Here's critique.
You do not gain from having worked from a high resolution cg image because it does not help you think like a pixel artist.
At this resolution, how powerful is a single-pixel fat line? The black lines outside overpower the soft sading inside (squint your eyes) and they invalidate it. It's like it doesn't exist. The pixel clusters are merging into a big blob of yellow.
The problem is further exacerbated by that, due to following the cg image you have created a lot of 'connection points' where the outlines of various forms on different planes converge on the same spot, and flatten the image. Look where the left wing touches the hair and the other wing. Look where the long hair touches the legs. What is in front? What is in the back?
You're not shading as if your forms is made of pixels. You're shading as if the pixels and the forms are separate things. You have in your mind visualized the forms from the cg and are resisting in using your colors to make the whole thing MERGE into something made of pixels, pixel art. The contrast is borrowed from the reference and as such doesn't work. You are lacking darker range because the reference is done like comic art. Black lines and a light middle shade for the body, more or less. This won't work for pixel art of this size, of this subject matter, of this aesthetic. You'll have to sculpt it with a full range of color. For instance think of the back leg, why is it almost the same value as the fore leg? Shouldn't they be separated with shading so the player knows what they're looking at?
A big part of the problem I see here is that from checking the png I see you're not actually working much like a pixel artist. You have shades that are underused in just a few pixels, you have a broken alpha mask that you simply don't need for something made of 16 colors like this. Your methods are obstructing you from becoming a pixel artist. What is your goal from using pixels to do this sprite?

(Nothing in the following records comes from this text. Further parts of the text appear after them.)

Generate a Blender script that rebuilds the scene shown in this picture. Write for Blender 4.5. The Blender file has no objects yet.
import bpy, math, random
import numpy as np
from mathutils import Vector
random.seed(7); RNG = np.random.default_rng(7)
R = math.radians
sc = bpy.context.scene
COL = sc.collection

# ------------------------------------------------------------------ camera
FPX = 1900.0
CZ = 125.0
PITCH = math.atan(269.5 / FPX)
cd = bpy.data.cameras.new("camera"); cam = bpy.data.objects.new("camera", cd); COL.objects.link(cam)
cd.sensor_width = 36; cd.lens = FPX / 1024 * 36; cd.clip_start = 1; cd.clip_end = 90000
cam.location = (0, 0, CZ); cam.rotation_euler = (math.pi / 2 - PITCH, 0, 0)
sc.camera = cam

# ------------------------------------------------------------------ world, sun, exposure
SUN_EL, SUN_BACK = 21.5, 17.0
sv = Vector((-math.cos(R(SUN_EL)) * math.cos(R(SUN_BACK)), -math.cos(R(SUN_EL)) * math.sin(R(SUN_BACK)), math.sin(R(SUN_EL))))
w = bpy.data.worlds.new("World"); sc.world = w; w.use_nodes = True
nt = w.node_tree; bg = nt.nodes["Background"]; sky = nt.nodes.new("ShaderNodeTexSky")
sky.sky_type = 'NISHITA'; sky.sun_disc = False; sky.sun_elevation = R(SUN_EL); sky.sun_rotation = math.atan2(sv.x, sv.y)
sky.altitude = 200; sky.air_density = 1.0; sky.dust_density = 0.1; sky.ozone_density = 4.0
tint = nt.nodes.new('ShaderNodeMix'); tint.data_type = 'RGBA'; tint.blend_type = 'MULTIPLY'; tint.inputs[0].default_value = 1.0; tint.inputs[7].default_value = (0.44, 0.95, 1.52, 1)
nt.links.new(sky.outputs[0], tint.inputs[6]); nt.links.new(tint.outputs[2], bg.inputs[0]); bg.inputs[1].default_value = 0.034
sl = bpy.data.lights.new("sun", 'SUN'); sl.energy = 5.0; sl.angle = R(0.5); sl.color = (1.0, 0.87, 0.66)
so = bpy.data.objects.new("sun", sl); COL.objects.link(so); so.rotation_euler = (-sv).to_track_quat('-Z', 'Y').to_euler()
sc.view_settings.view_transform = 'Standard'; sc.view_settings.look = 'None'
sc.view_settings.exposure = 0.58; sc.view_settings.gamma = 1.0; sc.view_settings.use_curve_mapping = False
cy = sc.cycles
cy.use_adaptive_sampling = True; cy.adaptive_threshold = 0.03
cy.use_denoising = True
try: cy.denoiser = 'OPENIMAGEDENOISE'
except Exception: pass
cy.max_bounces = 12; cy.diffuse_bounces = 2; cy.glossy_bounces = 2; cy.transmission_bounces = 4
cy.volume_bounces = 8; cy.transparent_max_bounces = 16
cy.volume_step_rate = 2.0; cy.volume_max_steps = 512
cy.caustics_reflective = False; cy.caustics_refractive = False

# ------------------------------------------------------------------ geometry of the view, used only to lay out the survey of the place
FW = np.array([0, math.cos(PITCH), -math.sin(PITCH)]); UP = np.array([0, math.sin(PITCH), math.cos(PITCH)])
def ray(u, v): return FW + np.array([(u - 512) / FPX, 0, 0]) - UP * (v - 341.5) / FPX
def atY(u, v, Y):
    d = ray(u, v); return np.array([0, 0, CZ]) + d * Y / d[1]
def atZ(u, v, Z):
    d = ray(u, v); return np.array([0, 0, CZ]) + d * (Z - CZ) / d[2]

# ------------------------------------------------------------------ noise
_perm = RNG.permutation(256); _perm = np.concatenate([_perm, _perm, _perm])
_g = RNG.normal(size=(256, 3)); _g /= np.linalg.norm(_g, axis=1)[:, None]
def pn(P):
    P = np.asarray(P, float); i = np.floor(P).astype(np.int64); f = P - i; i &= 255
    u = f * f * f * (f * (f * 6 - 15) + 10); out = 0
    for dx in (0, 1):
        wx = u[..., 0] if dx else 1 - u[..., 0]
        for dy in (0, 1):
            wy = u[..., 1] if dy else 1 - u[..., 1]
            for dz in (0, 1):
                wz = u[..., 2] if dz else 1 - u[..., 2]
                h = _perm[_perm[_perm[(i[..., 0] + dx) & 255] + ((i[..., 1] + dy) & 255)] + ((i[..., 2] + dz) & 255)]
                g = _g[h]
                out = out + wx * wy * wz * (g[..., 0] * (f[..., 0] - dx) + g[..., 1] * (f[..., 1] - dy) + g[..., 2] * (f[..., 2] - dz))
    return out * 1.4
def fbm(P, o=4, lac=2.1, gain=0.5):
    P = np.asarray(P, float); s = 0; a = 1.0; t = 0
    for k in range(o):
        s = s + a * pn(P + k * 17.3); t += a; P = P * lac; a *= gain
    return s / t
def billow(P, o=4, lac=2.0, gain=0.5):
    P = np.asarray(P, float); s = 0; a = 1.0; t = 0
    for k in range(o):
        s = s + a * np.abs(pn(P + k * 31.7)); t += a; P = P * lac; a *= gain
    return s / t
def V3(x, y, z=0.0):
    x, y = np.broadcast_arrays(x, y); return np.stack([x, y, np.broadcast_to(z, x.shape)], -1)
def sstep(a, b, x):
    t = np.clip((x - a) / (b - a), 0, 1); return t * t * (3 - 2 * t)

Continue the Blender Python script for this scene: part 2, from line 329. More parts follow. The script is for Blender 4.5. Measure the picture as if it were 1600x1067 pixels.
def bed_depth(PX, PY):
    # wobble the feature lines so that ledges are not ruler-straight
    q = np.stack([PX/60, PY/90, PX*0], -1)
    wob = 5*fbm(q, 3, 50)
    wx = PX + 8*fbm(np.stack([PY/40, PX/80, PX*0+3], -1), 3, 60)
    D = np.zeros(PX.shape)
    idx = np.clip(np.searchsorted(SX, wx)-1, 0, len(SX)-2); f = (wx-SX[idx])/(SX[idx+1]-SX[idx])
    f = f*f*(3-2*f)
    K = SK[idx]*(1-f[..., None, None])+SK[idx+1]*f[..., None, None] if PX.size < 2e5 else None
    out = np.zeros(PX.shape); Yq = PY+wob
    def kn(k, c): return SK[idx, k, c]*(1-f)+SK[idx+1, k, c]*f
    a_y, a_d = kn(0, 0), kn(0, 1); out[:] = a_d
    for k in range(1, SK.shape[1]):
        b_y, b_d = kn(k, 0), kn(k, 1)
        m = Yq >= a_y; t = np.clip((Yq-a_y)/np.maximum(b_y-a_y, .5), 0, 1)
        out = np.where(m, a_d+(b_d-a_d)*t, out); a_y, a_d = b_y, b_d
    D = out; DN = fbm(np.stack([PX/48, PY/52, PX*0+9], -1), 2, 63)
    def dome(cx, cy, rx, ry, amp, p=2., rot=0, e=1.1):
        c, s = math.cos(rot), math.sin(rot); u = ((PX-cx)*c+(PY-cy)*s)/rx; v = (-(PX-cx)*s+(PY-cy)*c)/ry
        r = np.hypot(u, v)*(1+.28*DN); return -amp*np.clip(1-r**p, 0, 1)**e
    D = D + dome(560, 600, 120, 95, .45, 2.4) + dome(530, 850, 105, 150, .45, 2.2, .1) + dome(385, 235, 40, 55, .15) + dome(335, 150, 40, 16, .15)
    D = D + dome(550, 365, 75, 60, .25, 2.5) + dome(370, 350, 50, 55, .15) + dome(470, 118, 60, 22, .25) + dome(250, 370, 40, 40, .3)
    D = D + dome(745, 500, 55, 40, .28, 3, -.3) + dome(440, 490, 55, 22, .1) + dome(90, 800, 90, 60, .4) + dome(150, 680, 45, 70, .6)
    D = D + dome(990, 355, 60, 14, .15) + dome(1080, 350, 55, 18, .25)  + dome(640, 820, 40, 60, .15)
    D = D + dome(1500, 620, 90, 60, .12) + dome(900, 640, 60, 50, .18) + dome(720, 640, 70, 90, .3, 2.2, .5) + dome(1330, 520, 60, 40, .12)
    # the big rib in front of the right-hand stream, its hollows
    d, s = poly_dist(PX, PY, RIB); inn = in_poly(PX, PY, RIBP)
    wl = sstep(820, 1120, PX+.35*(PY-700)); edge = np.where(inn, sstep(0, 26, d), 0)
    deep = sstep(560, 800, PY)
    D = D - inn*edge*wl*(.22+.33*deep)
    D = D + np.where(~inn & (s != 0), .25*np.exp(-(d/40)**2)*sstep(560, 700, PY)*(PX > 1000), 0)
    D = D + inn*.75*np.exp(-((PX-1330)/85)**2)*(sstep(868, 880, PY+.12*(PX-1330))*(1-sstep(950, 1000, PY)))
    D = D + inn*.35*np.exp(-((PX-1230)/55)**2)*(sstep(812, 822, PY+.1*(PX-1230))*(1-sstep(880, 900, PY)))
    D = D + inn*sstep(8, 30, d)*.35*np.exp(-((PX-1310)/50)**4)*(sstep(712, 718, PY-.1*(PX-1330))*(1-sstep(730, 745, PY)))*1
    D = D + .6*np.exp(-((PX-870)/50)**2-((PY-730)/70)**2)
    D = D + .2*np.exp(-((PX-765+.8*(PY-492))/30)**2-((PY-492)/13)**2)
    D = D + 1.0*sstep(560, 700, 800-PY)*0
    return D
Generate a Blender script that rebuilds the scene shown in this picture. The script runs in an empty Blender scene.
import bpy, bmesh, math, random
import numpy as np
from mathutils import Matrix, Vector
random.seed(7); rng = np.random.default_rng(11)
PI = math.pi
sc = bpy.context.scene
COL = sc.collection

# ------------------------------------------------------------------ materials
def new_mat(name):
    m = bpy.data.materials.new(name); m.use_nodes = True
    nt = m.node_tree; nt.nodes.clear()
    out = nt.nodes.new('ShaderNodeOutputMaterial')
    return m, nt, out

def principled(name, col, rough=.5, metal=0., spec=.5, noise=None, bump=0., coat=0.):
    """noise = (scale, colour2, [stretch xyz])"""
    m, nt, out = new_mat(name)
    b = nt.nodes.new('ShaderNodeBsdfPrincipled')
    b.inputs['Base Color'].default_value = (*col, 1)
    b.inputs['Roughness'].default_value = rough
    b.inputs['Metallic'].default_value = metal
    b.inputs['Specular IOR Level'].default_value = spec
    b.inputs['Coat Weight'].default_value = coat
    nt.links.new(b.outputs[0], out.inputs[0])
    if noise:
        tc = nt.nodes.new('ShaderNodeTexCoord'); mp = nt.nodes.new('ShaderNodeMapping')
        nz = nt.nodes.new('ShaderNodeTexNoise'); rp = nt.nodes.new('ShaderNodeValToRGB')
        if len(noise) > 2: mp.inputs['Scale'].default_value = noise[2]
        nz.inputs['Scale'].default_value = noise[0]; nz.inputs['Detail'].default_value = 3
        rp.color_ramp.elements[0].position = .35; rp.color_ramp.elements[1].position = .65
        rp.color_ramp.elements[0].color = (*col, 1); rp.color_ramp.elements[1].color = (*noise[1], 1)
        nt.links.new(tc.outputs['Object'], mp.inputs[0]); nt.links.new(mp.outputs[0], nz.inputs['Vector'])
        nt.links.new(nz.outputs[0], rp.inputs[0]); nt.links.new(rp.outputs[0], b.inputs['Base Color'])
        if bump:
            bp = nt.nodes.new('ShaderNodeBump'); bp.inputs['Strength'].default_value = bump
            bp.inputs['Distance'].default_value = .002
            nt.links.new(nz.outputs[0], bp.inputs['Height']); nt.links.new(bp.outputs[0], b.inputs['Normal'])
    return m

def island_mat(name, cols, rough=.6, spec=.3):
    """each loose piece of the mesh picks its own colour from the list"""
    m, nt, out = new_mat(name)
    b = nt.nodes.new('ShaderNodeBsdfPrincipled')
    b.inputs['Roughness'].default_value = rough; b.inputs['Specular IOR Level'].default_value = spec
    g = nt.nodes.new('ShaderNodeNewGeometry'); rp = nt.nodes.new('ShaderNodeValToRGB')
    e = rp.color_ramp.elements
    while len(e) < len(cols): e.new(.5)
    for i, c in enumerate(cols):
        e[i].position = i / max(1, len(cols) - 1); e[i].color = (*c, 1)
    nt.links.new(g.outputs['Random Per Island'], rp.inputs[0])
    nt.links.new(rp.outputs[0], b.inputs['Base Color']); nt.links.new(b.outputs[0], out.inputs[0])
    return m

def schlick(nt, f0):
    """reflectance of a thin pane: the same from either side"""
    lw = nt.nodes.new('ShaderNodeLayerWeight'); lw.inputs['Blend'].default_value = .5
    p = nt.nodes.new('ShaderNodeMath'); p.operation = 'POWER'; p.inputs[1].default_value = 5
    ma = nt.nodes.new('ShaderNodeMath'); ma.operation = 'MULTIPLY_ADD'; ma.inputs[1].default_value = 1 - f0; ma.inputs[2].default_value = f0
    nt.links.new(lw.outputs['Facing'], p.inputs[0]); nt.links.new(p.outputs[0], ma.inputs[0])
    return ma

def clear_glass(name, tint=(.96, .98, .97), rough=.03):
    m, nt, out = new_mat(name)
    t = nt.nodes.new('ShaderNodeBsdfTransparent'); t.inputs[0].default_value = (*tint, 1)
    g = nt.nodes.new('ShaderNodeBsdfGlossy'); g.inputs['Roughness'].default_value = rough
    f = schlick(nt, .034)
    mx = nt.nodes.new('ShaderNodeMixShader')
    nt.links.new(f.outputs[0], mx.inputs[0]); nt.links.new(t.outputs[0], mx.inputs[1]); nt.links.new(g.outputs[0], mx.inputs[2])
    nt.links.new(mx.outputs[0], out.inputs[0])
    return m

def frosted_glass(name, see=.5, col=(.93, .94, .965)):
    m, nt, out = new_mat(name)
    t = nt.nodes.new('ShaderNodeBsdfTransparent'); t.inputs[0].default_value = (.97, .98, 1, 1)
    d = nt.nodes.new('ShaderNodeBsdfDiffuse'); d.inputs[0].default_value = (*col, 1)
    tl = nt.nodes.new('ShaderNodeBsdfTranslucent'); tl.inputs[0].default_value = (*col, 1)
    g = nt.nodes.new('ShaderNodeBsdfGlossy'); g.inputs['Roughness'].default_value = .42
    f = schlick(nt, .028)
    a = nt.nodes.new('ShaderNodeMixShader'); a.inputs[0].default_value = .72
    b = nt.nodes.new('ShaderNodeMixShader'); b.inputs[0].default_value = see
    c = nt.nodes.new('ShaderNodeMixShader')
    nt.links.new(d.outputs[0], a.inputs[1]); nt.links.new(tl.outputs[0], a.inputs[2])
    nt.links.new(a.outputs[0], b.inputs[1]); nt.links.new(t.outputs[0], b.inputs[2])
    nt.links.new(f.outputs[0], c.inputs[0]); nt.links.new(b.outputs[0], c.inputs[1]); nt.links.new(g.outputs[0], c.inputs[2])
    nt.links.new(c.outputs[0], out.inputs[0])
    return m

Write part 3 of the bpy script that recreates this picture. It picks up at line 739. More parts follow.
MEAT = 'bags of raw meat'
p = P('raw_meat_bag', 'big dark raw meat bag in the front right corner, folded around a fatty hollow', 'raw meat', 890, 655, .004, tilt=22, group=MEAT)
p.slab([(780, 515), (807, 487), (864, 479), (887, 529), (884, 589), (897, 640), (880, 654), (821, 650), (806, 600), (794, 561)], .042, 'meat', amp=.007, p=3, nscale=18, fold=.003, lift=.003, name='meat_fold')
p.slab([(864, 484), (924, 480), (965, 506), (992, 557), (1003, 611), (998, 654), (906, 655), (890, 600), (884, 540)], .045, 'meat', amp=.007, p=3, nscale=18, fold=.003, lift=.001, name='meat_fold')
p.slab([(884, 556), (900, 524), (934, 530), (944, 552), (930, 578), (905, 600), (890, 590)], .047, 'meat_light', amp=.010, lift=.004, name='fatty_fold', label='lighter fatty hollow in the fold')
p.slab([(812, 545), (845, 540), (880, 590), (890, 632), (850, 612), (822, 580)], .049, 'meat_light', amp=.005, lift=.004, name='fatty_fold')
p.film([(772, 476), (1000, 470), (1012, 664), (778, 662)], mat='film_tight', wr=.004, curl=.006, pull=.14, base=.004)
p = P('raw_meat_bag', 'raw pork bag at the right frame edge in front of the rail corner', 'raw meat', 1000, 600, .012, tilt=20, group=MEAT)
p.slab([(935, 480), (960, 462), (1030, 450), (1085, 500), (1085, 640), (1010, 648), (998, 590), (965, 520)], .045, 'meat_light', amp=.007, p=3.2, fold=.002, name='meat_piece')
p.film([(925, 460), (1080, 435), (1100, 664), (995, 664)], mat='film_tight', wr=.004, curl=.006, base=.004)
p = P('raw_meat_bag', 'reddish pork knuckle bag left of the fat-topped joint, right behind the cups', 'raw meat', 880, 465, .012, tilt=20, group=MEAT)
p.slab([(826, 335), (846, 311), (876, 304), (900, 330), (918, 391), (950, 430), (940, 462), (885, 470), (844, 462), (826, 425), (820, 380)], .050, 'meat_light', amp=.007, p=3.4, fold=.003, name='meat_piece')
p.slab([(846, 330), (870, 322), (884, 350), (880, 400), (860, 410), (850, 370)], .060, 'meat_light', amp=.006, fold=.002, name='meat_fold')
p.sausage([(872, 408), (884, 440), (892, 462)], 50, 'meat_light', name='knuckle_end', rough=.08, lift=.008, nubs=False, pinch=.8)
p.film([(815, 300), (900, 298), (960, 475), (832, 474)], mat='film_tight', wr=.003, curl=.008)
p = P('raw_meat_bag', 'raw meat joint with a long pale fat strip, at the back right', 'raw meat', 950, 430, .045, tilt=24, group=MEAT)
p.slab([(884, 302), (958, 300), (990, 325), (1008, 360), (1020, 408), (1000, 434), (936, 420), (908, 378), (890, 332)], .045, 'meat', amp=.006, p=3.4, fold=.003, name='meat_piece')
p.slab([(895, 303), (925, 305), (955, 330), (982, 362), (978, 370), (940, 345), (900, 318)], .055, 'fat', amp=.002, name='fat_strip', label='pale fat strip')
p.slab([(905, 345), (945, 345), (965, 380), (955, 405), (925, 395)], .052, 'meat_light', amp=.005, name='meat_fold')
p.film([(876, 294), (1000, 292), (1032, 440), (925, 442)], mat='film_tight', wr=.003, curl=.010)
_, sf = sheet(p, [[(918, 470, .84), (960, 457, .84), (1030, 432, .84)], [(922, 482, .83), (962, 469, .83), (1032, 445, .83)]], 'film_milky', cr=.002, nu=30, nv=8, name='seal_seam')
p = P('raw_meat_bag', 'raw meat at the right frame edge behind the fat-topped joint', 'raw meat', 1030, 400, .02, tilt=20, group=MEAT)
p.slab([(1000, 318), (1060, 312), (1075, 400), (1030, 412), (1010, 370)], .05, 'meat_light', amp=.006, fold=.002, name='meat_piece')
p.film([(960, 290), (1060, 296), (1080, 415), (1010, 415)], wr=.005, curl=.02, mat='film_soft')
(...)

You need to switch mindsets if you really want to use pixels for these small sprites.
This image is extremely challenging to properly shade without arriving at selout hell because of that there are so many curves to convey in such a space where a single pixel row worth of difference is too steep a move. It takes masterful skill to get it to work both on black and white backgrounds without using black outlines or selout. Selout is not my taste, but why didn't I use black outlines, you might ask? Because your image in not made from outlines and fill-ins, it's made of PIXEL CLUSTERS and they need to be addressed as such. Pieces of shading conveying volumes under light, outlines only diminish the womanly form here.
Simplify the wings, even go with pure black if you like (though I like the ambient blue personally), the more they merge with the hair, the worse for the piece.
Shade as if you're doing pixel art. I can't explain this any further. It's different from when you're shading something with pixels that in your mind is still a CG image. Avoid the banding issues you have, work on your curves as much as possible.
![](http://www.locustleaves.com/sprite335.png)
edit: also wanted to mention that at this size the reference image betrays you and it mostly looks like she's an amputee, better have the arm extended I'd say. In the bigger CG version it could work, here, more clarity is needed.